Start of Source excerpt

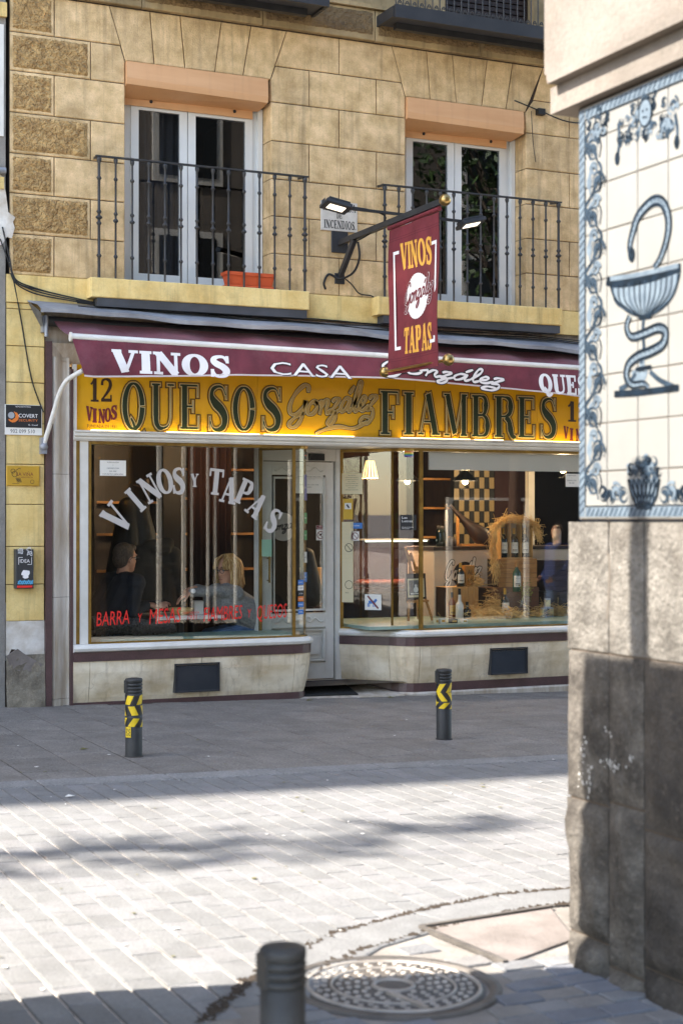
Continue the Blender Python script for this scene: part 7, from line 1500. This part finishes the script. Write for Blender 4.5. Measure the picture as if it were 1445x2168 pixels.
walker(9.75, -7.1, -1, [M['skin'], M['blue_coat'], M['denim'], M['black']], 'walker in a blue padded jacket and jeans mirrored in the wine window'); walker(10.3, -7.35, -1, [M['skin'], M['brown_coat'], M['denim'], M['black']], 'walker in a long brown coat mirrored in the wine window', 1.68)
tk = empty('shadow_truck', (-5.5, -8.5, gz(-5.5)), 'tall pale truck added out of view to cast the shadow on the near pavement', 'truck'); z0 = gz(-5.5)  # unseen shadow caster, added to shade the near pavement and the pillar foot
MB().bbox(-8.2, -2.74, -9.9, -8.01, z0 + .75, z0 + 3.62, .03, 'top').build('cargo_box', M['van'], tk)
cb3 = MB().prism([(-10, z0 + .5), (-8.25, z0 + .5), (-8.25, z0 + 2.6), (-9.3, z0 + 2.6), (-9.85, z0 + 1.5)], -10, -8.1); cb3.build('cab', M['van'], tk); MB().prism([(-9.8, z0 + 1.6), (-8.6, z0 + 1.6), (-8.6, z0 + 2.4), (-9.3, z0 + 2.4)], -10.01, -8.09).build('cab_window', M['opp_dark'], tk)
for x in (-9.2, -3.9):
    for y in (-9.8, -8.1): MB().lathe([(.2, -.12), (.42, -.12), (.45, -.08), (.45, .08), (.42, .12), (.2, .12)], (0, 0, 0), 20).build('wheel', M['tyre'], tk); wv = [o for o in tk.children if o.name.startswith('wheel')][-1]; wv.rotation_euler = (math.pi / 2, 0, 0); wv.location = (x, y, z0 + .45)
lp = empty('shadow_post', (-2.45, -8.40, gz(-2.4)), 'plain iron post added out of view to cast the narrow shadow on the pillar', 'post'); MB().lathe([(.10, 0), (.085, .5), (.055, .6), (.05, 3.9), (.03, 3.97)], (-2.45, -8.40, gz(-2.4)), 12).build('post', M['black_metal'], lp); MB().ball((-2.45, -8.40, 4.0), .06, 10).build('finial', M['black_metal'], lp)  # unseen, added for the upright shadow band on the pillar
def tree(x, y, h, cz, cr, n, lab, name='street_tree', trunk=True, seed=1, ls=.09):
    e = empty(name, (x, y, gz(x)), lab, 'tree'); q = random.Random(seed); tr = MB(); tr.tube([(x, y, gz(x)), (x + .05, y, h * .5), (x, y + .05, cz)], [.12, .09, .05], 8)
    tips = []
    for k in range(14):
        a = q.uniform(0, 6.28); p0 = V3(x, y, cz - cr[2] * q.uniform(.2, 1)); p1 = V3(x + cr[0] * q.uniform(.4, .95) * math.cos(a), y + cr[1] * q.uniform(.4, .95) * math.sin(a), cz + cr[2] * q.uniform(-.5, .9)); tr.tube([p0, (p0 + p1) / 2 + V3(0, 0, .1), p1], [.035, .02, .008], 5); tips.append(p1)
    tr.build('trunk', M['bark'], e); lf = MB()
    for _ in range(n):
        c = q.choice(tips) + V3(q.gauss(0, cr[0] * .28), q.gauss(0, cr[1] * .28), q.gauss(0, cr[2] * .28)); u = V3(q.gauss(0, 1), q.gauss(0, 1), q.gauss(0, 1)).normalized(); v = u.cross(V3(q.gauss(0, 1), q.gauss(0, 1), q.gauss(0, 1))).normalized(); s = ls * q.uniform(.6, 1.2); lf.add([c - u * s, c + v * s * .45, c + u * s, c - v * s * .45], [(0, 1, 2, 3)])
    tag(lf.build('crown', M['leaf'], e), kind='stuff')
tree(-14, -3.45, 10, 13, (2.4, .35, .5), 170, 'slender tree added out of view to cast soft shadow streaks on the road', seed=2, ls=.15)  # added out of view, flat sparse crown shaped for the road's shadow streaks
tree(8.7, -6.7, 5, 6.6, (1.7, 1.0, 1.9), 2600, 'leafy street tree mirrored in the second balcony window', seed=5)

# specks of litter and gum on the road
lt_ = MB(); rr = random.Random(31)
for _ in range(110):
    x, y = rr.uniform(-2.2, 2.6), rr.uniform(-8.2, -.6); s_ = rr.uniform(.004, .016); a_ = rr.uniform(0, 6)
    if y < edge_y(x): continue
    lt_.add([(x + s_ * rr.uniform(.5, 1.3) * math.cos(a_ + k * 1.26), y + s_ * rr.uniform(.5, 1.3) * math.sin(a_ + k * 1.26), gz(x) + .0045 + rr.uniform(0, .003)) for k in range(5)], [tuple(range(5))]); lt_.m[-1] = rr.choice((0, 0, 1))
tag(lt_.build('litter', [M['dead_leaf'], M['paper']]), 'scattered crumbs of dry leaf and paper on the paving', 'litter', kind='stuff')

End of Source excerpt

Exercise prompt: Exclude the pictures, and transcribe all of the material exactly.

Answer to the problem:
Continue the Blender Python script for this scene: part 7, from line 1500. This part finishes the script. Write for Blender 4.5. Measure the picture as if it were 1445x2168 pixels.
walker(9.75, -7.1, -1, [M['skin'], M['blue_coat'], M['denim'], M['black']], 'walker in a blue padded jacket and jeans mirrored in the wine window'); walker(10.3, -7.35, -1, [M['skin'], M['brown_coat'], M['denim'], M['black']], 'walker in a long brown coat mirrored in the wine window', 1.68)
tk = empty('shadow_truck', (-5.5, -8.5, gz(-5.5)), 'tall pale truck added out of view to cast the shadow on the near pavement', 'truck'); z0 = gz(-5.5)  # unseen shadow caster, added to shade the near pavement and the pillar foot
MB().bbox(-8.2, -2.74, -9.9, -8.01, z0 + .75, z0 + 3.62, .03, 'top').build('cargo_box', M['van'], tk)
cb3 = MB().prism([(-10, z0 + .5), (-8.25, z0 + .5), (-8.25, z0 + 2.6), (-9.3, z0 + 2.6), (-9.85, z0 + 1.5)], -10, -8.1); cb3.build('cab', M['van'], tk); MB().prism([(-9.8, z0 + 1.6), (-8.6, z0 + 1.6), (-8.6, z0 + 2.4), (-9.3, z0 + 2.4)], -10.01, -8.09).build('cab_window', M['opp_dark'], tk)
for x in (-9.2, -3.9):
    for y in (-9.8, -8.1): MB().lathe([(.2, -.12), (.42, -.12), (.45, -.08), (.45, .08), (.42, .12), (.2, .12)], (0, 0, 0), 20).build('wheel', M['tyre'], tk); wv = [o for o in tk.children if o.name.startswith('wheel')][-1]; wv.rotation_euler = (math.pi / 2, 0, 0); wv.location = (x, y, z0 + .45)
lp = empty('shadow_post', (-2.45, -8.40, gz(-2.4)), 'plain iron post added out of view to cast the narrow shadow on the pillar', 'post'); MB().lathe([(.10, 0), (.085, .5), (.055, .6), (.05, 3.9), (.03, 3.97)], (-2.45, -8.40, gz(-2.4)), 12).build('post', M['black_metal'], lp); MB().ball((-2.45, -8.40, 4.0), .06, 10).build('finial', M['black_metal'], lp)  # unseen, added for the upright shadow band on the pillar
def tree(x, y, h, cz, cr, n, lab, name='street_tree', trunk=True, seed=1, ls=.09):
    e = empty(name, (x, y, gz(x)), lab, 'tree'); q = random.Random(seed); tr = MB(); tr.tube([(x, y, gz(x)), (x + .05, y, h * .5), (x, y + .05, cz)], [.12, .09, .05], 8)
    tips = []
    for k in range(14):
        a = q.uniform(0, 6.28); p0 = V3(x, y, cz - cr[2] * q.uniform(.2, 1)); p1 = V3(x + cr[0] * q.uniform(.4, .95) * math.cos(a), y + cr[1] * q.uniform(.4, .95) * math.sin(a), cz + cr[2] * q.uniform(-.5, .9)); tr.tube([p0, (p0 + p1) / 2 + V3(0, 0, .1), p1], [.035, .02, .008], 5); tips.append(p1)
    tr.build('trunk', M['bark'], e); lf = MB()
    for _ in range(n):
        c = q.choice(tips) + V3(q.gauss(0, cr[0] * .28), q.gauss(0, cr[1] * .28), q.gauss(0, cr[2] * .28)); u = V3(q.gauss(0, 1), q.gauss(0, 1), q.gauss(0, 1)).normalized(); v = u.cross(V3(q.gauss(0, 1), q.gauss(0, 1), q.gauss(0, 1))).normalized(); s = ls * q.uniform(.6, 1.2); lf.add([c - u * s, c + v * s * .45, c + u * s, c - v * s * .45], [(0, 1, 2, 3)])
    tag(lf.build('crown', M['leaf'], e), kind='stuff')
tree(-14, -3.45, 10, 13, (2.4, .35, .5), 170, 'slender tree added out of view to cast soft shadow streaks on the road', seed=2, ls=.15)  # added out of view, flat sparse crown shaped for the road's shadow streaks
tree(8.7, -6.7, 5, 6.6, (1.7, 1.0, 1.9), 2600, 'leafy street tree mirrored in the second balcony window', seed=5)

# specks of litter and gum on the road
lt_ = MB(); rr = random.Random(31)
for _ in range(110):
    x, y = rr.uniform(-2.2, 2.6), rr.uniform(-8.2, -.6); s_ = rr.uniform(.004, .016); a_ = rr.uniform(0, 6)
    if y < edge_y(x): continue
    lt_.add([(x + s_ * rr.uniform(.5, 1.3) * math.cos(a_ + k * 1.26), y + s_ * rr.uniform(.5, 1.3) * math.sin(a_ + k * 1.26), gz(x) + .0045 + rr.uniform(0, .003)) for k in range(5)], [tuple(range(5))]); lt_.m[-1] = rr.choice((0, 0, 1))
tag(lt_.build('litter', [M['dead_leaf'], M['paper']]), 'scattered crumbs of dry leaf and paper on the paving', 'litter', kind='stuff')